Sec. 16 purchase plan to council Sept. 28

       Section 16 could yet become part of the city's open space on the foothills above the Westside.
       A proposal to buy the 640-acre property from the State Land Board (SLB) for $3.8 million, using city open-space tax funds, is set for a City Council decision Tuesday, Sept. 28.
       The property - pristine except for a few well-used hiking trails - sits next to two other city open-space holdings (Red Rock Canyon and White Acres). Section 16 has been leased as open space by either the city or county for 30-some years, with trails connecting all three as well as nearby Bear Creek Park and Pike National Forest.
       The council date fits a careful timetable that would allow closing on the property to occur before the end of the year, according to Aimee Cox of City Parks.
       The issue is complicated by the SLB's desire to protect the separate mineral rights on the property. No final mineral dollar amount had been negotiated at press time, but Cox said she hopes to have a number for council by the 28th. Another issue is the property's status as a “stewardship trust” since 1998. Once intended to protect Section 16 from development, that designation now must be removed before a sale can occur, and this requires approval by four of the five SLB members.
       Any action taken by City Council in September could then be reviewed by the SLB at its monthly meeting in October, allowing time to work out all the related issues through December. On the other hand, if staff had “waited until we have a tidy package” - meaning all the issues worked out in advance - there would not have been time before Dec. 31 to get the necessary approvals from council and the SLB, Cox explained.
       The SLB owns various property sections around Colorado, with a mandate to use them to earn as much money as possible for state schools and institutions.
       The city has tried to buy Section 16 in the past, but its offering price (based on city-funded appraisals assuming no development) has been well below what SLB officials have thought the land was worth (based on SLB-funded appraisals assuming development could occur). In the six years before 2009, the SLB rejected three city purchase offers, according to past City Parks Development Manager Chris Lieber.
       After the last rejection in '09, Brownell Bailey, then the director of the SLB, had told the Westside Pioneer that if the city's lease expired before a purchase could be worked out, the SLB might fence the property to keep people out.
       But this year, as a result of state legislation sponsored by District 18 State Rep. Michael Merrifield, the SLB is now allowed to negotiate directly with a buyer on a parcel. This has helped the city and state work out the current price, according to Obee.
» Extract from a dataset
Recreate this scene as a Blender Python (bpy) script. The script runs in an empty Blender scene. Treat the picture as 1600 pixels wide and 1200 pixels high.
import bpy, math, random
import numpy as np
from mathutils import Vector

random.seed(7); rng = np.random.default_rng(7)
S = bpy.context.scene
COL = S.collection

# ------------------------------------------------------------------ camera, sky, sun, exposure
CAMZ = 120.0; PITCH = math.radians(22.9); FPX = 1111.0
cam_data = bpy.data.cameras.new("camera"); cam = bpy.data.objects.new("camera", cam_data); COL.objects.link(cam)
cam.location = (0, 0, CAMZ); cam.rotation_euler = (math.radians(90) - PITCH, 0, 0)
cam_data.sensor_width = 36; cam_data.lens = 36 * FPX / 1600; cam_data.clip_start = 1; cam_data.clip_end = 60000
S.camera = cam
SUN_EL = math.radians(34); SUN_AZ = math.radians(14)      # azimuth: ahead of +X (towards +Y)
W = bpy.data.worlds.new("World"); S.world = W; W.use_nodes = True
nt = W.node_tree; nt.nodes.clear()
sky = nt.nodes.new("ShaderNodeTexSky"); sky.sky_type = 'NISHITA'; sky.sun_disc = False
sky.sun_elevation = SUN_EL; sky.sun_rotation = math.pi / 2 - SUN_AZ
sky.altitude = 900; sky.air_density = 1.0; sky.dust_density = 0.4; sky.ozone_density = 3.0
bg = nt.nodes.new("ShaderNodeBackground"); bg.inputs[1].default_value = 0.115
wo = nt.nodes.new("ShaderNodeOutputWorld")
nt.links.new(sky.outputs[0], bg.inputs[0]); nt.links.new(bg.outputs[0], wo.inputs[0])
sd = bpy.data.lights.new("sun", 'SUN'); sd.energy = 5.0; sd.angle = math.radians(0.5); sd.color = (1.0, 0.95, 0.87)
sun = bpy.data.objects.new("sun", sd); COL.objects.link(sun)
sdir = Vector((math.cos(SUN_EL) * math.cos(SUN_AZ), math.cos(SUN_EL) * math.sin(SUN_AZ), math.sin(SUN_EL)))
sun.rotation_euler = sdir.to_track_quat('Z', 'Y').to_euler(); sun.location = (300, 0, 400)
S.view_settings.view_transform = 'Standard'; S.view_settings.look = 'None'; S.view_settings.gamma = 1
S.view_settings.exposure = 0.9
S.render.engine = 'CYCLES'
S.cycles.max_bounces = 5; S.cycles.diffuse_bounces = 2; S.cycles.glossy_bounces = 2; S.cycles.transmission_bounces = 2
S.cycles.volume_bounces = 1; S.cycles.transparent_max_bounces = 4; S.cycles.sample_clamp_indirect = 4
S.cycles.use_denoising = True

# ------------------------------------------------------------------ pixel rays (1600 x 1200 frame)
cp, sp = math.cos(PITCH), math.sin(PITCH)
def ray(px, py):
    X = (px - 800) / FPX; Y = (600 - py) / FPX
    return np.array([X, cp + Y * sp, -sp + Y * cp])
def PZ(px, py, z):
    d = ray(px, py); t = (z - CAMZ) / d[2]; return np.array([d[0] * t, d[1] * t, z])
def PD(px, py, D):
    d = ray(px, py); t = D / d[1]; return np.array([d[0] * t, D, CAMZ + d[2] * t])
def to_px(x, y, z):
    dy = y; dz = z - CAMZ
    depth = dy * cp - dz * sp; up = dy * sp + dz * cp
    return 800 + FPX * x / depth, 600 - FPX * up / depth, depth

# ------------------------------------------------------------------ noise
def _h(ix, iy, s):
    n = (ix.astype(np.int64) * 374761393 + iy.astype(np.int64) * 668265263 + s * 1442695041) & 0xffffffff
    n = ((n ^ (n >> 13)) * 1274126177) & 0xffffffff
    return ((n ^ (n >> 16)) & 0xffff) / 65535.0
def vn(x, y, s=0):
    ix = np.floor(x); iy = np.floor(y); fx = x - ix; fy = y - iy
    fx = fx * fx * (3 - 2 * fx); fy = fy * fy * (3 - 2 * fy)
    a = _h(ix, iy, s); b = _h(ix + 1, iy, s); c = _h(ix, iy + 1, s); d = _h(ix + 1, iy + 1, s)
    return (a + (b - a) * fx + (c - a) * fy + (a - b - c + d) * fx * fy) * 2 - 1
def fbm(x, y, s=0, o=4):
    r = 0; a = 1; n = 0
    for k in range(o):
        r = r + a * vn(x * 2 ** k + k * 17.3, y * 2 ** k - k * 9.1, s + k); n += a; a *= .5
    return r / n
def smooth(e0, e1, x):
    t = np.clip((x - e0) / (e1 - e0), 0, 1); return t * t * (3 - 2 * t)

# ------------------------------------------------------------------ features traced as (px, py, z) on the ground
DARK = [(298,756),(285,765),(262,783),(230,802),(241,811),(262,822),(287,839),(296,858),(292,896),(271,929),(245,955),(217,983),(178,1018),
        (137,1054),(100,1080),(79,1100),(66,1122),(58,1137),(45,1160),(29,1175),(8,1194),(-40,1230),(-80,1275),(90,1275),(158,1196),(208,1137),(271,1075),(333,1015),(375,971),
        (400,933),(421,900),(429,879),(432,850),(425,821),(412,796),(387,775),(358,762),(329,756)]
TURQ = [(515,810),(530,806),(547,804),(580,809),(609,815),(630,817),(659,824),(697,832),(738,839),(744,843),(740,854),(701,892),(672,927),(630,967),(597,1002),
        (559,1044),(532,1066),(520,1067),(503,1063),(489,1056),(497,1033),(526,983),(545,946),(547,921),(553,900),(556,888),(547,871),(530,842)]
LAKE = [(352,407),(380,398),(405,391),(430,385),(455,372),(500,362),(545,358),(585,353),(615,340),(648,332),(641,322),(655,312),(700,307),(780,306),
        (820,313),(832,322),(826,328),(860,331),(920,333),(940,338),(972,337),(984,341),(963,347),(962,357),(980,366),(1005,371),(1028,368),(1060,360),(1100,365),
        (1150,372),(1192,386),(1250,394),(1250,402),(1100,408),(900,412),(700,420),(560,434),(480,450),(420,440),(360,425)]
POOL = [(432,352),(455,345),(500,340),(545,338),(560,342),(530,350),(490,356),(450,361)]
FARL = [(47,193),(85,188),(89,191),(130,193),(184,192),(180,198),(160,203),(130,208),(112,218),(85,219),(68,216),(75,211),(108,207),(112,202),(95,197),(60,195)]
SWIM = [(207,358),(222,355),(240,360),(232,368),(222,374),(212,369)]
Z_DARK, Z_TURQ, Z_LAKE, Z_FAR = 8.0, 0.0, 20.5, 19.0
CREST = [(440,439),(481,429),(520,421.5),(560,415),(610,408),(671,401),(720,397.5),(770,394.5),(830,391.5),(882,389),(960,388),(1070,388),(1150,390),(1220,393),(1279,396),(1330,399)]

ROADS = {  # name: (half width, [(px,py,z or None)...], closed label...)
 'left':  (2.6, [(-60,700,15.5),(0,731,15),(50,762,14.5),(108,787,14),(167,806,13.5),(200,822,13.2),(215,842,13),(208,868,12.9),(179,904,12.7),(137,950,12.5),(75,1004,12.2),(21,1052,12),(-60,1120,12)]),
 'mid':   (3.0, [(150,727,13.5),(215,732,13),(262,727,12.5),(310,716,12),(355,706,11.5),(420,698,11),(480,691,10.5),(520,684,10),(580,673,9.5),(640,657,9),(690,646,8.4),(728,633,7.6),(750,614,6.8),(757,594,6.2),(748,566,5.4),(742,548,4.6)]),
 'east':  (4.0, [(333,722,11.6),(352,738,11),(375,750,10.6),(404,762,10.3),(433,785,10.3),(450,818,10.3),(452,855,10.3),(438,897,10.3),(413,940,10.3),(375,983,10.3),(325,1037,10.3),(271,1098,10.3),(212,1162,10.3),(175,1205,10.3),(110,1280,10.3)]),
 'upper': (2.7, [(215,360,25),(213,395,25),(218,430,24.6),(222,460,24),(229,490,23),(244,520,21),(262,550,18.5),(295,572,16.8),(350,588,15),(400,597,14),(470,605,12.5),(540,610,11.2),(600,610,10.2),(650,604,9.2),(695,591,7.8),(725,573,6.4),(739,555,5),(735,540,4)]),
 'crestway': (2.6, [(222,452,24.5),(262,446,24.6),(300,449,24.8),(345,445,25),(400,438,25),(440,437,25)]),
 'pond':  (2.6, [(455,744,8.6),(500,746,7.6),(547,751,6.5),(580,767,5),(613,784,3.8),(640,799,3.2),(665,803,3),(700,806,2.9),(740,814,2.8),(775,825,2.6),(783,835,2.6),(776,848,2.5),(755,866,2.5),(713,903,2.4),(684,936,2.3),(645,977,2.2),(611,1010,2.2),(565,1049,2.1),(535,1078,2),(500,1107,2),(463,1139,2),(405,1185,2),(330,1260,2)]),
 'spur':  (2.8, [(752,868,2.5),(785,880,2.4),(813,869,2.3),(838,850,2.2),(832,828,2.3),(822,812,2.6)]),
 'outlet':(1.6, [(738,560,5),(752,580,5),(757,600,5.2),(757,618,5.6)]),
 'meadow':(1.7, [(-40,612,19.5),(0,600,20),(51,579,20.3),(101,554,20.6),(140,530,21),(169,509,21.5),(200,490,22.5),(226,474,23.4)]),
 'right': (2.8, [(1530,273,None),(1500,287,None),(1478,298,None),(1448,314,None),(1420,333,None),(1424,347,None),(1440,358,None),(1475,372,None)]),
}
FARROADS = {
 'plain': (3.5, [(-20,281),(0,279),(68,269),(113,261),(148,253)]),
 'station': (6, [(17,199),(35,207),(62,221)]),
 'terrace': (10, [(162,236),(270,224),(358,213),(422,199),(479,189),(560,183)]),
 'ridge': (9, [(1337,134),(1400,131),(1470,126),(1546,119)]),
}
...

       Based on the amounts of past appraisals on both sides, $3.8 million is a little closer to the city's position than to the state's. About a year ago, the last time a city offer was rejected, the city appraisal had been $2.8 million, while the state saw a value greater than $5 million for Section 16, Lieber said at the time.
       The current proposal has already been approved without dissent by the city's Parks Board and, the week before that, the Trails, Open Space and Parks (TOPS) Working Group.
       After that, the plan went before an executive session of City Council at its informal meeting Sept. 13. What happened there remains secret, but evidently there were no show-stoppers to prevent council giving it formal consideration Sept. 28.
       “It seems like a pretty good deal for the open-space program,” said Scot Hume, chair of the TOP Working Group, which oversees expenditures from the city's open- space tax. “It's great to be this close to making it happen.”
       Kent Obee, chair of the City Parks Board, had a similar take. “I don't think we're going to see a better price [than $3.8 million],” he said. Before direct negotiations were possible, “it was a time of immense frustration to everyone.”
       Having the deal wrapped up by year's end would simplify two financial matters related to Section 16, as follows:
  • The city's current lease on the property, covered by a five-year Great Outdoors Colorado (GOCO) grant, will expire in December. The rate now is $40,000 a year; the new rate, according to an interview with an SLB official last year, would jump to $156,000 a year.
  • GOCO, which gets its money from lottery funds, also has pledged $1 million to help the city with the purchase. That pledge expires in December as well (although GOCO has extended it previously).
           Other pledges have come from El Paso County ($200,000) and Manitou Springs ($10,000), with smaller amounts anticipated from the Trails and Open Space Coalition and the Intemann Trail Committee (ITC), Cox said.
           Also ready to help out is the Palmer Land Trust. A year and a half ago, when the TOPS fund was depleted (because of paying for White Acres and Corral Bluffs), the nonprofit agency had offered to raise $640,000 to assist with the Section 16 purchase. That shortfall no longer exists, according to Land Trust Executive Director Scott Campbell. However, the non-profit agency plans to help by fundraising for a conservation easement on the property, which is expected to cost $40,000. Such will “guarantee the permanent protection” of Section 16 from development,” Campbell said. “That's something I think everyone wants to see.”
           Obee's concern at this point is that the council vote could get politicized in an election year. Even though the money would come from the .01 percent TOPS sales tax, which is specifically dedicated to open space, “it's amazing how many people don't even know what TOPS is,” he said. “And one of the areas that City Council is sensitive to is spending money when they don't have money to spend.”